Careers in financial services
Black Collegian, Oct 1996 by Chapelle, Tony
Got the urge to work with a diversified financial group? Then take finance courses in college, of course, but also throw in . . . computer science.
Want to make it as a high-powered management consultant? Believe it or not, you may want to start as a financial analyst.
And the banking industry is looking for professionals who are great consumer marketing people.
The fall 1996 school year is just underway. But it's already time to start planning for graduation, or at least for your senior year. By then, where will you find a job in banking, insurance, or the securities industries?
There are plenty of tried-and-true methods for getting yourself together for the job hunt, but there are some surprises too! Let's check out the job prospects for the Black collegian who's about to enter the financial service business
The Consulting Route
The corporate world has long looked for professionals who could give advice, including financial advice. The total figure of these consultants now exceeds 80,000, according to Business Week, "from partners at elite global firms with offices around the world to displaced executive's with fax machines in their basements."
Companies such as Ernst & Young, Arthur Anderson, Mercer Management, and McKinsey & Company provide companies with more than tax advice. They also help with the nuts-and-bolts of how to do everything from pulling off corporate mergers to turning around companies heading nowhere. That's why expert consultants are sometimes chosen to leave that business and go straight to the boardrooms of the companies they used to advise.
"There's no doubt that individuals have historically used firms like ours as a training ground," says John Nixon, the director of human resources for the Financial Advisory Services Group at Ernst & Young. "Undergrads come to firms like ours where they get training which is as good as it gets. That's often used as a springboard."
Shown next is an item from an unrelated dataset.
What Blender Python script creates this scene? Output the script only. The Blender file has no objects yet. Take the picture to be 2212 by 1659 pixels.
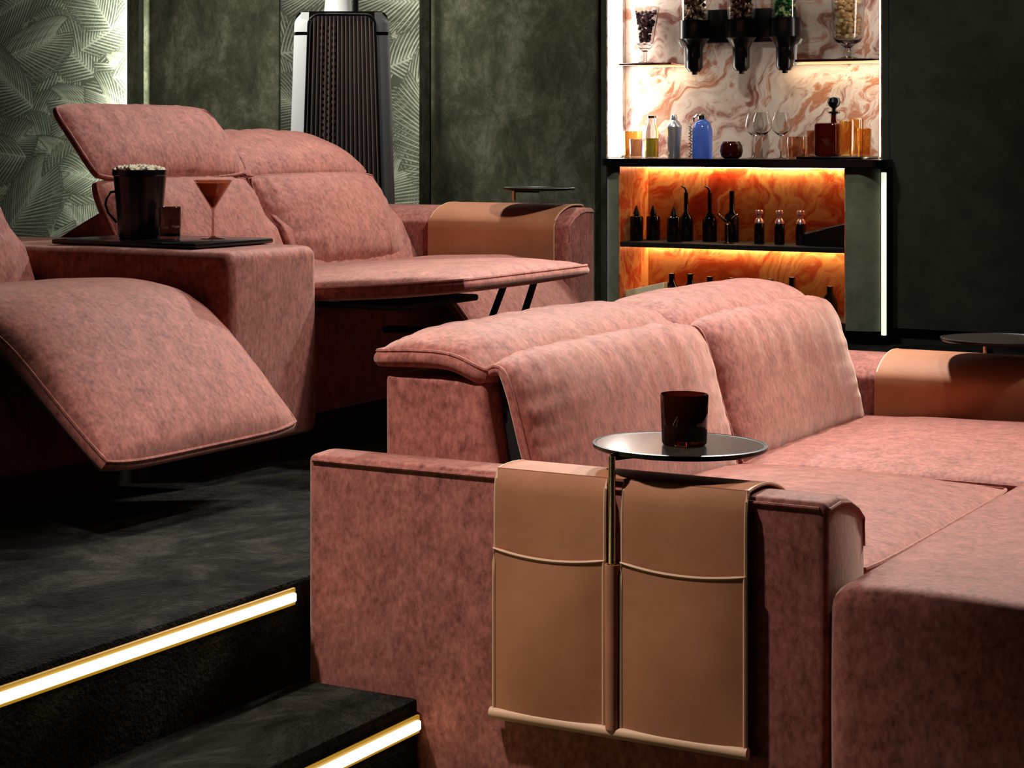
import bpy, bmesh, math, random
import numpy as np
from mathutils import Vector, noise, Matrix
random.seed(7); np.random.seed(7)
SC = bpy.context.scene
COL = SC.collection
PI = math.pi

# ------------------------------------------------------------------ camera
# x runs towards the screen, y across the room to the bar wall, z up
W, H = 2212, 1659
F, CX, CY, CAMZ = 4500.0, 700.0, 300.0, 1.2
YAW = math.radians(32)
cam_d = bpy.data.cameras.new('camera')
cam = bpy.data.objects.new('camera', cam_d); COL.objects.link(cam)
cam.location = (0, 0, CAMZ)
cam.rotation_euler = (PI/2, 0, YAW)
cam_d.sensor_fit = 'HORIZONTAL'; cam_d.sensor_width = 36
cam_d.lens = F/W*36
cam_d.shift_x = (W/2-CX)/W
cam_d.shift_y = -(H/2-CY)/W
cam_d.clip_start = .05
SC.camera = cam
SN, CN = math.sin(YAW), math.cos(YAW)
def wx(px, y):
    u = (px-CX)/F
    return y*(-SN+CN*u)/(CN+SN*u)
def wz(px, py, y):
    u = (px-CX)/F
    return CAMZ-(y/(CN+SN*u))*(py-CY)/F

# ------------------------------------------------------------------ view, world, lights
SC.view_settings.view_transform = 'Standard'
SC.view_settings.look = 'None'
SC.view_settings.exposure = 0.0
SC.view_settings.gamma = 1
SC.view_settings.use_curve_mapping = False
SC.cycles.max_bounces = 8
SC.cycles.sample_clamp_indirect = 4
wd = bpy.data.worlds.new('world'); SC.world = wd; wd.use_nodes = True
wd.node_tree.nodes['Background'].inputs[0].default_value = (.9, .85, .8, 1)
wd.node_tree.nodes['Background'].inputs[1].default_value = 0.0
def spot(name, loc, target, power, angle, blend=.6, color=(1, .93, .84), size=.08):
    l = bpy.data.lights.new(name, 'SPOT'); l.energy = power; l.color = color
    l.spot_size = math.radians(angle); l.spot_blend = blend; l.shadow_soft_size = size
    o = bpy.data.objects.new(name, l); COL.objects.link(o); o.location = loc
    o.rotation_euler = (Vector(target)-Vector(loc)).to_track_quat('-Z', 'Y').to_euler()
    return o
def area(name, loc, target, power, sx, sy, color=(1, .93, .84)):
    l = bpy.data.lights.new(name, 'AREA'); l.shape = 'RECTANGLE'; l.size = sx; l.size_y = sy
    l.energy = power; l.color = color
    o = bpy.data.objects.new(name, l); COL.objects.link(o); o.location = loc
    o.rotation_euler = (Vector(target)-Vector(loc)).to_track_quat('-Z', 'Y').to_euler()
    return o
WARM = (1, .955, .90)
spot('downlight_front_row', (-2.3, 6.3, 2.95), (-1.3, 4.2, .5), 500, 66, .5, WARM, .12)
spot('downlight_front_row_screen_side', (-.2, 4.9, 2.95), (-1.5, 4.5, .6), 66, 60, .8, WARM, .12)
spot('fill_ottoman', (-.9, 5.9, 2.95), (-1.0, 4.2, .5), 370, 50, .8, WARM, .12)  # added fill without a known lamp, brightens ottoman and seat
spot('downlight_back_row', (-3.3, 6.9, 2.95), (-3.1, 4.6, .9), 340, 70, .8, WARM, .10)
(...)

Nixon says that the hottest jobs in his niche this year are as financial analysts. Financial analysts look at a variety of financial indicators to determine the market worth of companies, or to find out what's causing trouble in a company. Among other indicators, they look at cash flow, and market position. But, Nixon says they'll be exposed to a broader variety of assignments and problems than those of the typical commercial or investment bank or corporation.
Starting salaries begin in the low30's, and go through the 40's, Nixon says. He looks for students who have demonstrated academic excellence and have graduated in the top 25% of their classes. But equally important is to find a student who's been able to balance schoolwork with "a fuller life," including community work, volunteering athletics, and belonging to an academic society.
Nixon is recruiting at universities that he identifies as the Top 20 in the country.
Diversified Financial Services As we approach the 21st Century, there will be a bigger blur between companies that used to do just, say, investing, and companies that do that and a host of other financial transactions.
Diversified financial services companies offer consumers and corporations a variety of products. The Principal Financial Group, for example, has mortgages, pensions, group and individual life and health insurance, and mutual funds. NOVUS Services Corporation runs several credit card brands including the Discover Card, and also provides home, and car loans.
But this year, according to recruiters, "techies" are in big demand. Yvonne Burns, a technical recruiter at NOVUS, in Riverwoods, Illinois, says, "The majors that I've seen coming into the market are finance majors, accounting, marketing, computer engineering, and math with a statistics background.
"But we have a particularly big demand for computer people." At NOVUS, hiring "is definitely up" because the company has exploded into new products. Therefore, company recruiters are visiting more campuses, namely in the Big Ten, and at Black colleges, which Burns says, "have students whose technical skills...are some of the best." Her company hires both grads and undergrads.
To Gordon Welton, the placement manager of Principal Financial, the very hottest job titles are programmers, and systems analysts. "We're becoming a more technologicallydriven society. People who have technical skill sets-especially combinations like accounting and Management Info Systems (MIS), or finance and MIS-will be especially strong. Those combinations will give them an appreciation and the technical ability to understand the finance industry customers they're dealing with."
Welton said that he was hiring more of these professionals than in the past, but that he didn't see companies like his doing more hiring of the other job types-pension administrators, accountants, securities analysts, and underwriters-that make up the biggest entry-level categories for college students.
"We always need to replace talent lost to attrition. But we won't be increasing our numbers," Welton said.
Each fall and spring, his company generally recruits at 40 college campuses. These include historicallyBlack schools such as Howard, Jackson State, Southern. and Dillard, as well as Big Ten schools near Iowa. Most new hires actually come from these visits, while only 10% come from referrals. The rest come from applicants, and advertisement respondents.